His recent work has focused on ideas about elephants since the eighteenth century. He has held postdoctoral research fellowships from Princeton University, the Australian National University, the US National Endowment for the Humanities, and the University of Oslo. He sits on numerous editorial and advisory boards for journals in Animal Studies and, with Garry Marvin, has begun a new book series with The Pennsylvania State University Press called Animalibus: Of Animals and Cultures.
Dr Yvette Watt
Yvette Watt has been lecturing at the Tasmanian School of Art since 1999, primarily in the painting department. She currently teaches painting at all levels from undergraduate through to postgraduate. Yvette Watt completed a Bachelor of Education (Art) at Curtin University, Perth WA, in 1984. She was awarded a Master of Fine Arts in 2003 and a PhD in fine art in 2009, both of which were undertaken at the Tasmanian School of Art.

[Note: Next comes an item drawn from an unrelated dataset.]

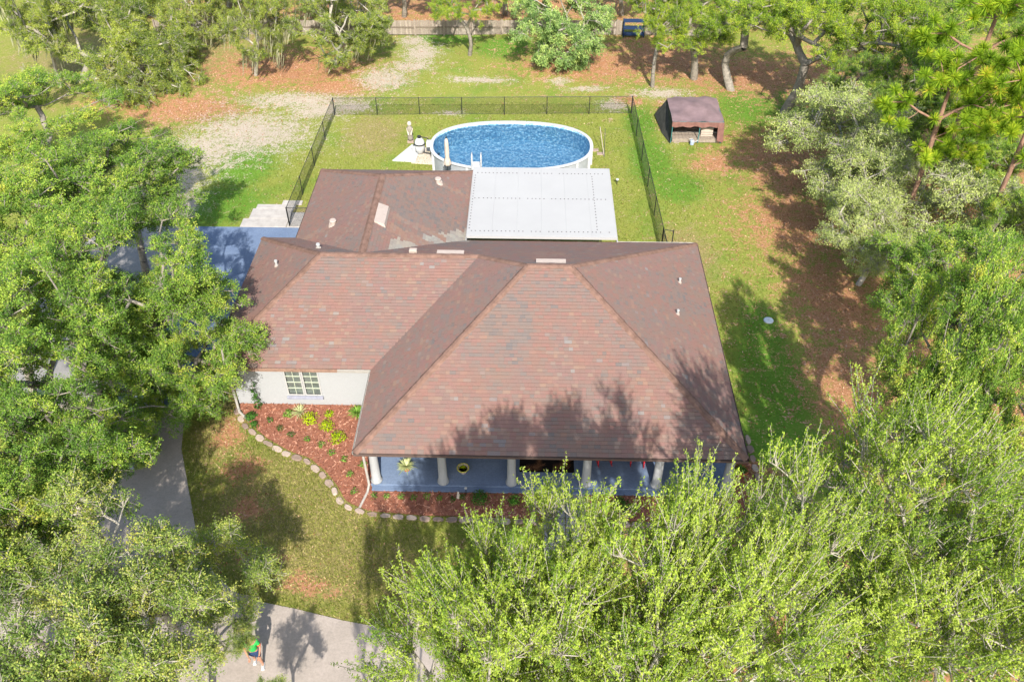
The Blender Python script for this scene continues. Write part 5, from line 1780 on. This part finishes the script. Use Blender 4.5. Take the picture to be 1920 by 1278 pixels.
TREES = [
    ('oak', -27.11, 42.47, 5.5, 3.63, -27.11, 42.47, 'dusty green oak at the left edge below the mossy oaks'),
    ('oak', -19.89, 35.36, 6, 3.3, -19.89, 35.36, 'rounded oak left of the bare sandy patch'),
    ('oak', -21.04, 30.51, 6.5, 3.79, -21.04, 30.51, 'broad oak at the left edge level with the white patio roof'),
    ('oak', -15.86, 26.88, 7, 3.15, -15.86, 26.88, 'oak leaning over the grey concrete beside the blue slab'),
    ('oak', -12.02, 25.73, 6.38, 2.85, -18.32, 26.53, 'bright oak whose branches reach over the corner of the house roof'),
    ('oak', -17.58, 22.4, 7, 3.22, -17.58, 22.4, 'yellow-flecked oak at the left edge level with the middle of the roof'),
    ('oak', -13.61, 27.27, 5.45, 1.79, -18.53, 28.07, 'oak just below the painted blue slab'),
    ('oak', -16.73, 28.67, 3.94, 2.31, -21.07, 29.47, 'oak beside the grey concrete left of the blue slab'),
    ('oak', -14.61, 25.2, 3.71, 2.27, -19.43, 26.0, 'oak between the parked silver car and the house corner'),
    ('oak', -15.87, 23.01, 5.3, 2.89, -19.46, 23.81, 'dense oak growing over the parked silver car'),
    ('oak', -15.3, 17.66, 6.5, 2.54, -15.3, 17.66, 'dark green oak at the left edge above the pale twiggy oaks'),
    ('oak', -14.26, 22.45, 2.44, 1.25, -18.11, 23.25, 'small bright oak beside the strip of concrete drive'),
    ('oak', -21.71, 26.05, 7, 2.9, -21.71, 26.05, 'oak cut off by the left edge behind the yellow-flecked one'),
    ('oak', -16.09, 14.59, 7, 2.14, -16.09, 14.59, 'oak cut off by the left edge beside the pale twiggy oaks'),
    ('oak', -14.81, 17.71, 5, 1.4, -14.81, 17.71, 'low dark oak between the drive and the pale twiggy oak'),
    ('twiggy', -14.17, 14.11, 6.2, 2.0, -14.17, 14.11, 'pale twiggy oak at the left edge in the lower corner'),
    ('twiggy', -11.32, 13.73, 6.2, 1.79, -11.32, 13.73, 'pale twiggy oak whose top hides the end of the concrete strip'),
    ('twiggy', -9.44, 14.97, 4.25, 1.65, -12.14, 15.77, 'pale twiggy oak reaching over the front lawn'),
    ('twiggy', -12.45, 11.37, 6.4, 1.96, -12.45, 11.37, 'grey-branched oak in the bottom left corner'),
    ('twiggy', -9.76, 11.43, 6, 1.7, -9.76, 11.43, 'grey-branched oak overhanging the drive near the person'),
    ('twiggy', -8.81, 13.52, 3.2, 0.65, -10.77, 14.32, 'thin small oak beside the person on the drive'),
    ('twiggy', -10.47, 9.57, 6.4, 1.84, -10.47, 9.57, 'oak cut off by the bottom edge left of the drive'),
    ('twiggy', -13.63, 9.76, 6.4, 1.86, -13.63, 9.76, 'oak cut off by the bottom left corner'),
    ('twiggy', -7.16, 11.15, 3.2, 0.73, -7.16, 11.15, 'sapling with yellow leaves cut by the bottom edge below the person'),
    ('shoot', -0.61, 9.4, 10.4, 1.3, -0.61, 9.4, 'upright yellow-green tree nearest the front lawn and stone border'),
    ('shoot', -1.31, 9.41, 9.1, 1.48, -1.31, 9.41, 'upright yellow-green tree beside the drive'),
    ('shoot', 0.96, 9.63, 10.6, 0.96, 0.96, 9.63, 'upright yellow-green tree in front of the palm print rug'),
    ('shoot', 0.8, 9.94, 10.6, 1.55, 0.8, 9.94, 'upright yellow-green tree second in line from the porch'),
    ('shoot', 3.75, 10.28, 11.2, 1.13, 3.75, 10.28, 'tall yellow-green tree hiding the right end of the porch'),
    ('shoot', 5.19, 10.51, 11.0, 1.21, 5.19, 10.51, 'tall yellow-green tree just off the right front corner of the house'),
    ('shoot', 2.51, 9.14, 11.0, 1.36, 2.51, 9.14, 'upright yellow-green tree in the middle of the front grove'),
    ('shoot', 4.24, 9.06, 11.0, 1.52, 4.24, 9.06, 'upright yellow-green tree at the bottom edge below the porch corner'),
    ('shoot', 2.15, 8.44, 10.8, 1.49, 2.15, 8.44, 'upright tree cut by the bottom edge in the middle of the grove'),
    ('shoot', 0.13, 8.49, 10.6, 1.4, 0.13, 8.49, 'upright tree cut by the bottom edge right of the drive'),
    ('shootdark', 8.34, 13.84, 7.6, 1.73, 8.34, 13.84, 'darker green tree in the gap between the front grove and the right grove'),
    ('shootdark', 9.87, 13.59, 6.5, 1.62, 9.87, 13.59, 'low darker tree in the middle of the right grove'),
    ('shootdark', 13.33, 16.63, 6.5, 1.77, 13.33, 16.63, 'low darker tree near the right edge under the tall green oak'),
    ('shootdark', 6.83, 12.05, 6.8, 1.39, 6.83, 12.05, 'low darker tree at the bottom between the front grove and the right grove'),
    ('shootdark', 12.52, 12.8, 6.8, 1.57, 12.52, 12.8, 'low darker tree near the bottom right corner'),
    ('shoot', 9.03, 13.14, 10.8, 1.66, 9.03, 13.14, 'yellow-green tree standing at the end of the brown litter'),
    ('shoot', 10.79, 12.45, 9, 1.85, 10.79, 12.45, 'upright yellow-green tree near the right edge in the lower grove'),
    ('shoot', 7.3, 10.73, 8.6, 1.7, 7.3, 10.73, 'yellow-green tree at the bottom between two darker gaps'),
    ('shoot', 9.07, 10.41, 9, 1.72, 9.07, 10.41, 'yellow-green tree at the bottom near the right corner'),
    ('shoot', 10.82, 9.93, 9, 1.68, 10.82, 9.93, 'yellow-green tree in the bottom right corner'),
    ('shoot', 13.13, 14.43, 8.6, 1.71, 13.13, 14.43, 'upright tree at the right edge of the lower grove'),
    ('shoot', -2.51, 7.93, 8.0, 0.93, -2.51, 7.93, 'tree cut off below the drive'),
    ('shoot', -3.77, 6.66, 9.0, 0.74, -3.77, 6.66, 'tree cut off below the drive whose shade falls on the lawn'),
    ('oak', 17.11, 26.58, 6.5, 2.9, 17.11, 26.58, 'dense green oak below the pale oaks at the right'),
    ('oak', 17.27, 23.21, 7, 2.65, 17.27, 23.21, 'green oak at the right edge level with the middle of the roof'),
    ('oak', 12.64, 19.2, 9.6, 1.93, 12.64, 19.2, 'bright green oak bordering the brown litter on the right'),
    ('oak', 15.0, 19.09, 7.2, 2.38, 15.0, 19.09, 'tall green oak above the lower right grove'),
    ('oak', 12.45, 18.06, 8.0, 1.38, 12.45, 18.06, 'low green oak at the edge of the brown litter'),
    ('sand', 17.71, 43.57, 5.0, 3.28, 17.71, 43.57, 'pale olive oak with weeping twigs beside the shade canopy lawn'),
    ('sand', 17.08, 39.19, 4.4, 2.61, 17.08, 39.19, 'lower pale olive oak joined to the big pale oak'),
    ('sand', 17.04, 35.5, 3.6, 2.22, 17.04, 35.5, 'small pale olive oak standing on the brown litter'),
    ('sand', 21.1, 35.39, 4.8, 3.06, 21.1, 35.39, 'pale grey-twigged oak at the right below the pines'),
    ('sandlow', 17.85, 33.21, 3.2, 1.51, 17.85, 33.21, 'shaded grey-green oak behind the small pale oak'),
    ('oak', 22.23, 32.16, 5.5, 2.13, 22.23, 32.16, 'oak at the right edge under the leaning pine'),
    ('pine', 18.93, 36.9, 9.5, 2.18, 18.93, 36.9, 'long-needled pine left of the leaning pine'),
    ('pine', 25.14, 43.84, 5.74, 2.75, 27.37, 44.64, 'leaning long-needled pine with a bare red-brown trunk'),
    ('pine', 22.12, 41.24, 11, 2.56, 22.12, 41.24, 'tall bright pine in the top right corner'),
    ('pine', 21.3, 38.71, 5.5, 1.34, 21.3, 38.71, 'small pine tuft in front of the dark wood'),
    ('oak', 27.44, 43.52, 4.5, 2.93, 27.44, 43.52, 'dark oak at the right edge behind the leaning pine'),
    ('oak', 24.53, 42.48, 3.4, 2.05, 24.53, 42.48, 'low dark oak between the small pine and the leaning pine'),
    ('pine', 21.65, 34.37, 11, 2.02, 21.65, 34.37, 'pine cut off by the right edge'),
    ('sinuous', 11.13, 58.94, 4.3, 3.12, 11.84, 59.74, 'twin-trunked oak behind the shade canopy'),
    ('sinuous', 14.78, 57.08, 5.42, 3.36, 14.32, 57.88, 'oak with a curved grey trunk behind the canopy'),
    ('sinuous', 17.95, 54.03, 6.05, 3.54, 17.37, 54.83, 'oak with a leaning dark trunk and sinuous limbs'),
    ('oakyel', 8.74, 58.43, 5.5, 2.24, 8.74, 58.43, 'oak overhanging the right end of the back fence'),
    ('oakyel', 21.15, 51.7, 6.5, 3.4, 21.15, 51.7, 'yellow-green oak in the wood at the top right'),
    ('oak', 22.24, 47.25, 5.5, 2.46, 22.24, 47.25, 'dark oak in the wood behind the pale olive oak'),
    ('oak', 19.62, 48.27, 5.0, 1.88, 19.62, 48.27, 'shaded oak between the sinuous oak and the pale oak'),
    ('oak', 25.52, 55.64, 6, 3.09, 25.52, 55.64, 'oak at the top edge left of the tall pine'),
    ('oak', 25.47, 45.66, 5, 3.31, 25.47, 45.66, 'dark oak under the pines at the right'),
    ('oak', 24.47, 38.41, 4.5, 2.56, 24.47, 38.41, 'dark oak in the deep shade behind the leaning pine'),
    ('oak', 22.54, 44.04, 4, 2.39, 22.54, 44.04, 'dark low oak behind the small pine'),
    ('oakyel', 16.21, 70.22, 3.07, 4.25, 17.1, 71.02, 'oak cut by the top edge behind the canopy'),
    ('oakyel', 21.3, 70.34, 3.07, 4.25, 22.17, 71.14, 'oak cut by the top edge behind the sinuous oak'),
    ('oak', 38.37, 70.75, 2.86, 4.26, 39.8, 71.55, 'oak cut by the top right corner'),
    ('oakyel', -5.03, 62.89, 4.3, 2.25, -4.75, 63.69, 'slender young tree with a forked pale trunk by the back fence'),
    ('blue', 2.08, 61.71, 4.14, 3.06, 3.58, 62.51, 'blue-green tree with drooping sprays in the back yard'),
    ('moss', -25.85, 57.98, 3.33, 4.45, -29.38, 58.78, 'great mossy oak with long hanging moss'),
    ('moss', -31.16, 57.73, 3.95, 4.42, -32.61, 58.53, 'mossy oak with a thick pale trunk'),
    ('moss', -19.11, 59.1, 4.82, 2.29, -20.27, 59.9, 'mossy oak with a straight grey trunk in the open'),
    ('moss', -13.45, 61.1, 3.93, 3.25, -14.78, 61.9, 'yellow-green mossy oak left of the back fence'),
    ('moss', -25.52, 64.82, 4.02, 2.8, -26.55, 65.62, 'mossy oak at the top edge between two others'),
    ('moss', -33.79, 57.44, 5.5, 2.16, -33.79, 57.44, 'mossy oak beside the outbuilding corner'),
    ('moss', -16.35, 67.18, 3.86, 2.88, -17.08, 67.98, 'mossy oak cut by the top edge'),
    ('oakyel', -10.42, 70.74, 3.52, 3.0, -10.68, 71.54, 'tree beyond the back fence left of the slender tree'),
    ('oakyel', -2.3, 71.17, 3.44, 3.01, -2.21, 71.97, 'tree beyond the back fence behind the blue-green tree'),
    ('oakyel', 6.97, 71.4, 3.01, 3.02, 7.5, 72.2, 'tree beyond the back fence right of the blue-green tree'),
    ('moss', -34.67, 71.35, 3.34, 4.78, -35.8, 72.15, 'oak cut by the top edge behind the mossy oaks'),
    ('moss', -25.23, 72.55, 4.06, 3.92, -25.9, 73.35, 'oak beyond the top edge behind the straight grey trunk'),
]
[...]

Yvette has held numerous solo exhibitions and has been the recipient of a number of grants and awards. Her work is held in a many public and private collections including Parliament House, Canberra, Artbank and the Art Gallery of WA.
Yvette is a co-editor of, and contributor to the collection of essays titled Considering Animals: Contemporary Studies in Human-Animal Relations (Ashgate, forthcoming) and was commissioned to contribute an entry on ‘Art, Animal and Ethics’ for the Encyclopaedia of Animal Rights and Animal Welfare, (Marc Bekoff ed., Greenwood Press, 2009).
Yvette’s primary research interests are based in the burgeoning area of scholarly study known as human-animal studies (HAS). She has been actively involved in animal advocacy since the mid 1980s, and her artwork is heavily informed by her activism and her interest in the changing nature of human-animal relations. Her research also reflects an interest in the relationship between how nonhuman animals are depicted and what this might have to say about how these animals are thought about and treated. Related to this is an interest in the role that art can play in engaging the viewer with social and/or political issues.
Yvette is a committee member of the Australian Animal Studies Group and the UTas Animals and Society Study Group.